Wassillie is taking care of her son’s two children now.

“What am I supposed to tell his, my son’s kids?” she said. “Everyday, every single day they come in and ask me to pray with them to send for their father back. Good grief and he goes scot free?” 

The story that led to her son’s death began with the gray whale that swam up the Kuskokwim River in 2017, said Andrew Dunmire, the lead public defender on the case. Locals from the village of Napaskiak harvested the whale and distributed its meat and blubber to nearby villages.

People from the communities came down to see the whale. One of them was Wassillie, 26, who was off-duty from his job as a village police officer in Nunapitchuk, roughly 30 miles away.

He brought several bottles of liquor with him and traveled with a friend, Kenyon Alexie. While in Napaskiak, according to the affidavit from the Alaska State Troopers, village police officers put him in protective custody twice to cool off because of his drinking.

After being released the second time, Wassillie made his way to a house that Adam Williams lived in. The house belonged to Williams’ grandmother. The jail guard and Alexie testified that Wassillie started drinking again when he got to Williams’ house. After that, the details were “pretty murky,” Dunmire said. 
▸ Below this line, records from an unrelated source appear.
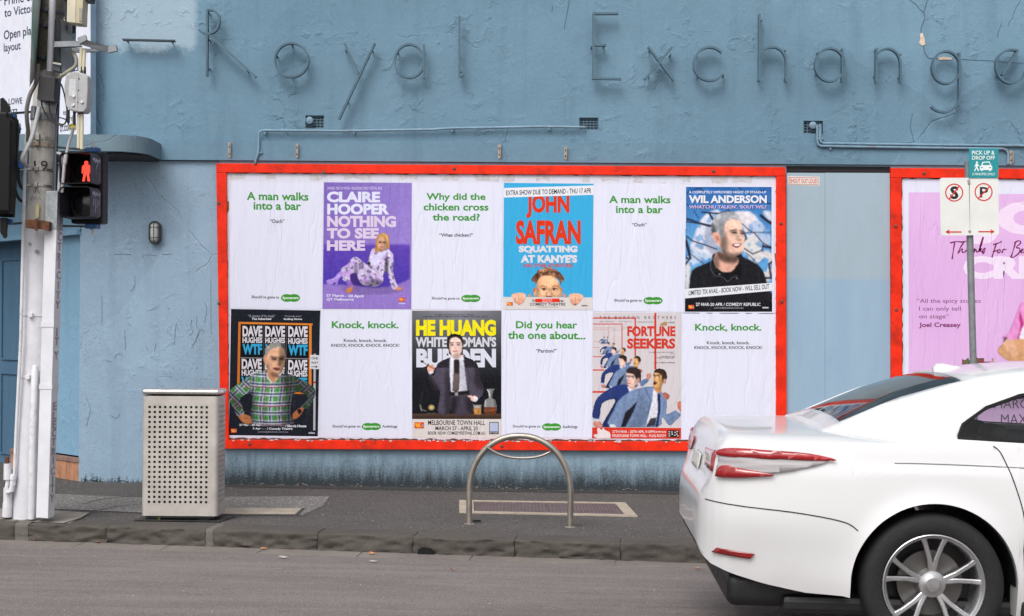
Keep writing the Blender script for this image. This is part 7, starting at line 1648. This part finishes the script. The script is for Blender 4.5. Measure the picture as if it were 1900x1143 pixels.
mb = MB(); mb.box(tuple(P(1797.7, 437.5, YF + .001)), tuple(P(1799, 330, YF + .004))); mb.build('joint_strip', M_dgrey, sp_)
for x, y in ((1797.5, 335.5), (1799.2, 429), (1798, 340)):
    mb = MB(); mb.lathe([(0, .008), (.007, .007), (.011, .002), (.012, 0), (.012, -.003)], 10, Matrix.Translation(P(x, y, YF - .001)) @ Matrix.Rotation(math.pi / 2, 4, 'X')); mb.build('bolt', M_ss, sp_, smooth=True)
for y in (345, 425):
    mb = MB(); c_ = P(1797, y, YS); mb.rbox((c_.x - .035, YS - .042, c_.z - .012), (c_.x + .035, YS + .03, c_.z + .012), .004); mb.build('clamp', M_galv, sp_)
# ================================================================== white sedan
def carpaint():
    m = NT('white_car_paint', .32, 0, .5); m.b.inputs['Coat Weight'].default_value = .7; m.b.inputs['Coat Roughness'].default_value = .06
    X, Y, Z = m.xyz()
    d = m.math('MULTIPLY', m.ramp(m.math('ADD', Z, m.math('MULTIPLY', m.math('SUBTRACT', m.noise(4, 6, .7), .5), .35)), .38, .02), .45)  # grey-brown low on the body: road reflection painted into the colour
    m.base(m.mix(d, (.70, .70, .71, 1), rgba((150, 140, 130)))); return m.m
M_car = carpaint(); M_trim = plain('car_black_trim', (20, 20, 22), .5, var=.1); M_tyre = plain('tyre_rubber', (28, 28, 29), .8, var=.15, scale=30)
M_rim = steel('alloy', (196, 196, 198), .3, dirt=(120, 112, 104)); M_disc = steel('brake_disc', (110, 108, 106), .4); M_int = plain('car_interior', (40, 38, 40), .8)
def lampmat(n, c, r=.12):
    m = NT(n, r, 0, .6); m.b.inputs['Coat Weight'].default_value = .8; m.b.inputs['Coat Roughness'].default_value = .03
    m.base(m.mix(m.ramp(m.noise(1, 2, .5, vec=m.scaled((3, 3, 60))), .3, .7), rgba(c), tuple(x * .6 for x in rgba(c)[:3]) + (1,))); return m.m
M_tail = lampmat('tail_lamp_red', (176, 22, 30)); M_tailc = lampmat('tail_lamp_clear', (176, 170, 172)); M_refl = lampmat('reflector_red', (150, 20, 24))
mgl = bpy.data.materials.new('tinted_glass'); mgl.use_nodes = True; t_ = mgl.node_tree; t_.nodes.clear()
o_ = t_.nodes.new('ShaderNodeOutputMaterial'); mx_ = t_.nodes.new('ShaderNodeMixShader'); tr_ = t_.nodes.new('ShaderNodeBsdfTransparent'); gl_ = t_.nodes.new('ShaderNodeBsdfGlossy'); fr_ = t_.nodes.new('ShaderNodeFresnel')
fr_.inputs[0].default_value = 1.5; tr_.inputs[0].default_value = (.80, .84, .82, 1); gl_.inputs['Roughness'].default_value = .02
t_.links.new(fr_.outputs[0], mx_.inputs[0]); t_.links.new(tr_.outputs[0], mx_.inputs[1]); t_.links.new(gl_.outputs[0], mx_.inputs[2]); t_.links.new(mx_.outputs[0], o_.inputs[0])

WC = (1.09, 3.91); WRAD = .335; ARCH = .388
I = lambda x, pts: float(np.interp(x, [p[0] for p in pts], [p[1] for p in pts]))
pW = [(0, .60), (.012, .66), (.035, .72), (.07, .77), (.12, .815), (.2, .85), (.32, .88), (.5, .902), (.75, .915), (1.1, .922), (2.4, .915), (3.8, .918), (4.3, .88), (4.55, .82), (4.72, .72), (4.82, .58), (4.88, .36)]
pT = [(0, .74), (.01, .80), (.025, .84), (.045, .88), (.06, .96), (.075, 1.05), (.09, 1.075), (.11, 1.11), (.14, 1.127), (.3, 1.125), (.62, 1.13), (.9, 1.105), (1.1, 1.06), (3.3, 1.0), (3.5, 1.01), (3.9, .975), (4.4, .88), (4.7, .76), (4.82, .66), (4.88, .55)]
pS = [(0, .71), (.01, .77), (.025, .81), (.045, .85), (.06, .92), (.075, 1.0), (.09, 1.03), (.11, 1.06), (.15, 1.085), (.6, 1.092), (1.2, 1.095), (2.0, 1.065), (3.3, .98), (3.9, .92), (4.4, .81), (4.7, .70), (4.82, .62), (4.88, .52)]
pB = [(0, .56), (.02, .51), (.06, .47), (.15, .43), (.3, .39), (.5, .34), (.7, .30), (.76, .24), (1.4, .22), (3.5, .21), (4.5, .21), (4.75, .25), (4.88, .36)]
DZ = .094
pB = [(0, .47), (.02, .42), (.06, .385), (.15, .35), (.3, .31), (.5, .275), (.705, .268), (.76, .20), (1.4, .19), (3.5, .18), (4.5, .18), (4.75, .22), (4.88, .32)]
pT = [(a, b - DZ) for a, b in pT]; pS = [(a, b - DZ) for a, b in pS]
pg = [(.2, .93), (.3, .955), (.42, .975), (.56, .988), (.66, 1.0), (.76, 1.0), (.88, .992), (.965, .985), (.985, .972), (1.06, .958), (1.10, .944), (1.13, .925)]
pg = [(a - DZ, b) for a, b in pg]; pg_f = [(.2, .93), (.35, .975), (.5, 1.0), (.62, 1.0), (.75, .98), (.86, .95), (.93, .91), (1.02, .90)]
def smoothI(x, pts, h=.03): return (I(x - h, pts) + I(x, pts) * 2 + I(x + h, pts)) / 4
def arch(x, z):
    for c in WC:
        d = abs(x - c)
        if d < ARCH: z = max(z, WRAD + math.sqrt(ARCH * ARCH - d * d))
    return z
xs = sorted(set([0, .006, .012, .02, .03, .04, .05, .06, .07, .08, .09, .10, .12, .14, .17, .2, .24, .28, .33, .38, .44, .5, .56, .62, .67] + [round(WC[0] - ARCH - .0005, 4), round(WC[0] + ARCH + .0005, 4), round(WC[1] - ARCH - .0005, 4), round(WC[1] + ARCH + .0005, 4)] +
     [round(c + ARCH * math.sin(math.radians(a)), 4) for c in WC for a in range(-90, 91, 5)] + [round(1.5 + .12 * k, 3) for k in range(17)] + [4.32, 4.4, 4.48, 4.55, 4.62, 4.68, 4.73, 4.77, 4.80, 4.83, 4.85, 4.865, 4.88]))
NS = 16; rowsec = []
TOPF = [(.965, .25), (.90, .55), (.80, .75), (.6, .92), (.35, .99), (0, 1.0)]
for x in xs:
    w_ = I(x, pW); hs = .0 if x < .2 else .04; zt = smoothI(x, pT, hs); zs_c = smoothI(x, pS, hs); zb = arch(x, smoothI(x, pB, hs * .5)); zb = min(zb, zs_c - .05)
    sec = [(0, zb), (w_ * .55, zb), (w_ * .86, zb)]
    for k in range(NS + 1):
        z = zb + (zs_c - zb) * k / NS
        zz = z if x < 3.3 else z * (1.0 / max(.5, smoothI(x, pS, hs)))
        g_ = I(zz, pg) if x < 3.3 else I(min(1.1, zz), pg)
        fl = 0
        for c in WC:
            d = abs(math.hypot(x - c, z - WRAD) - ARCH)
            if math.hypot(x - c, z - WRAD) >= ARCH - .01: fl = max(fl, .014 * max(0, 1 - d / .09) ** 2)
        if x < .75 and z < .62: g_ *= 1 - .05 * (.62 - z) / .3 * min(1, (.75 - x) / .5)
        sec.append((w_ * g_ + fl, z))
    ysh = sec[-1][0]
    for a, b in TOPF: sec.append((ysh * a, zs_c + (zt - zs_c) * b + (.004 if b > 0 else 0)))
    rowsec.append(sec)
CXW, CYW = 1.992, CAMY + 6.7
YAWC = math.radians(-2.6); RC = Matrix.Rotation(YAWC, 3, 'Z') @ Matrix.Rotation(.0097, 3, 'Y')
T0 = Vector((CXW, CYW, rz(CXW, CYW))) - RC @ Vector((WC[0], -.905, 0))
MC = Matrix.Translation(T0) @ RC.to_4x4()
cm = MC @ Vector((2.44, 0, 0))
car = thing('parked_car' if False else 'sedan_car', 'white sedan car cut by the right edge, driving past nearest to the camera', 'car', tuple(cm))
def full(sec): return [(-y, z) for y, z in sec[::-1]][:-1] + [(y, z) for y, z in sec]
def shell(xs_, secs, name, mats, matf=None, cap=True):
    n = len(full(secs[0])) ; vs = []; fs = []; mi = []
    # order: far side top ... to bottom centre ... near side
    for x, s_ in zip(xs_, secs):
        for y, z in full(s_): vs.append(Vector((x, -y, z)))
    for i in range(len(xs_) - 1):
        for j in range(n - 1): fs.append((i * n + j, i * n + j + 1, (i + 1) * n + j + 1, (i + 1) * n + j)); mi.append(matf(i, j, n) if matf else 0)
    if cap:
        fs.append(tuple(range(n))); fs.append(tuple((len(xs_) - 1) * n + k for k in range(n))[::-1]); mi += [0, 0]
    return vs, fs, mi
L_s = len(rowsec[0]); nfull = 2 * L_s - 1
def mf(i, j, n):
    k = min(j, n - 2 - j)            # 0 at the roof centre line ends, grows towards the bottom centre
    fromtop = k; ntop = len(TOPF)
    if L_s - 1 - k <= 2: return 1    # underside
    if fromtop < ntop and 1.15 < xs[i] < 3.35: return 2
    return 0
vs, fs, mi = shell(xs, rowsec, 'body', None, mf)
body_local = BVHTree.FromPolygons([tuple(v) for v in vs], fs)
body = mk('body', [MC @ v for v in vs], fs, [M_car, M_trim, M_int], car, smooth=True)
bmx = bmesh.new(); bmx.from_mesh(body.data); bmx.faces.ensure_lookup_table()
for f_, m_ in zip(bmx.faces, mi): f_.material_index = m_
bmesh.ops.recalc_face_normals(bmx, faces=bmx.faces)
for e in bmx.edges:
    if len(e.link_faces) == 2 and (e.calc_face_angle(0) > math.radians(40) or e.link_faces[0].material_index != e.link_faces[1].material_index): e.smooth = False
bmx.to_mesh(body.data); bmx.free()
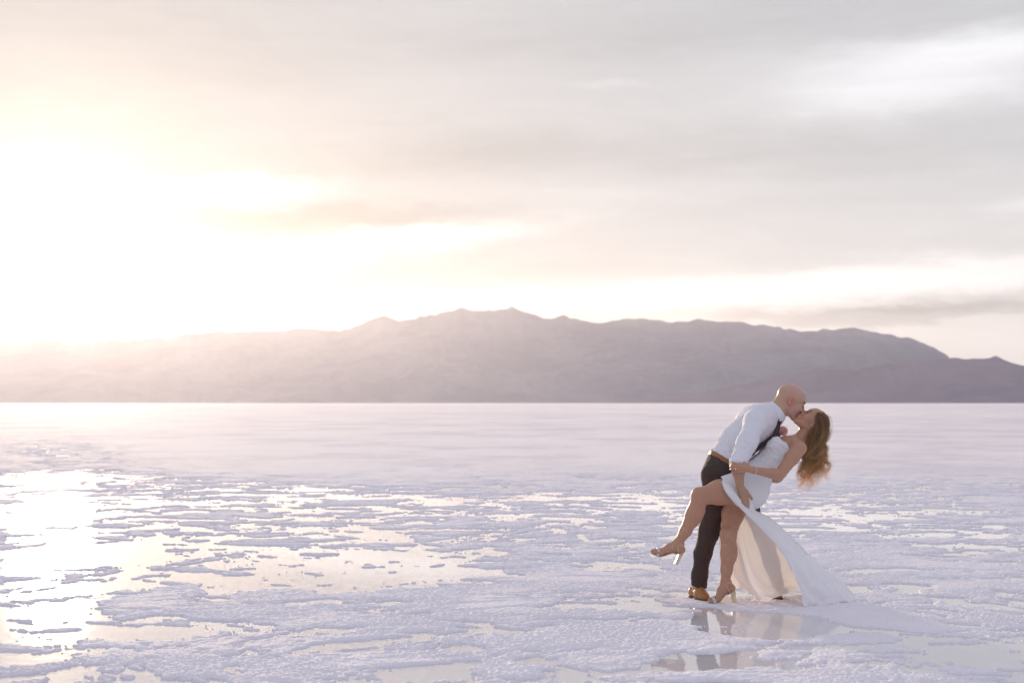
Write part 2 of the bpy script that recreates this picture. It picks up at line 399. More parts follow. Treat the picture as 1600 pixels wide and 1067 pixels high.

Dunmire said Williams didn’t remember what unfolded next. But two witnesses testified during the trial that Wassillie instigated a fight with Williams. The charging document said that Williams’ little brother, who was 9 at the time, told troopers that Wassillie had started the fight at the house. 

During that scuffle, Williams shot Wassillie in the stomach. A neighbor heard the first shot, and then saw the second one. A village public safety officer responded and found Wassillie still alive with a bullet lodged in his stomach.

The charging document said health aides came to the house to administer care. Wassillie died an hour later.

Williams was taken into custody and charged with one count of first-degree murder and two counts of second-degree murder.

It took nearly three years before the case came to trial. Dunmire said turnover at the Public Defenders Agency was a key reason. Dunmire took the case when the lead defender left.

He argued that Williams acted in self-defense.

“Adam never did anything wrong. He was a 19-year-old and drank, I will admit that, but beyond that he didn’t do anything wrong. He didn’t put himself in a position where he or anyone can reasonably expect to have to shoot another human being,” Dunmire said.

The state argued that Williams beat Wassillie down to the ground and then fetched his gun to shoot him. But the defense argued that Williams shot him in the midst of a fight while both men were still up and had an eyewitness testify.

On January 25, nearly three years after the night of the shooting, a jury acquitted Williams on all charges.

“I knew and Adam knew that it was a possibility that he could be convicted on one of the murder counts but thankfully it didn’t happen,” Dunmire said.

The District Attorney’s office declined an interview, but said in a statement they respect the jury’s decision.

Williams returned home to Napaskiak in a caravan of vehicles and a snowmachine to a family dinner. The reunion was bittersweet; Williams has spent the past 2 and a half years in jail. Williams and his mother declined an interview.

Meanwhile, as Williams’s relatives took him home, Eliza Wassillie is left to grieve her son and comfort his children. Wassillie loved to hunt, she said. He was a good provider.

“He was everything to me. Everyday he helped me around the house, cut fish, cut birds that he caught. He gets wood. He made everyone smile and laugh whenever he’s around,” she said. 

For her, justice wasn’t served on Jan. 25. But the state cannot appeal the verdict because of a clause in the U.S. Constitution that prevents a person from being tried for the same crime twice. 

She’s not sure what to do to find justice, but she said she’s trying to figure out her next steps.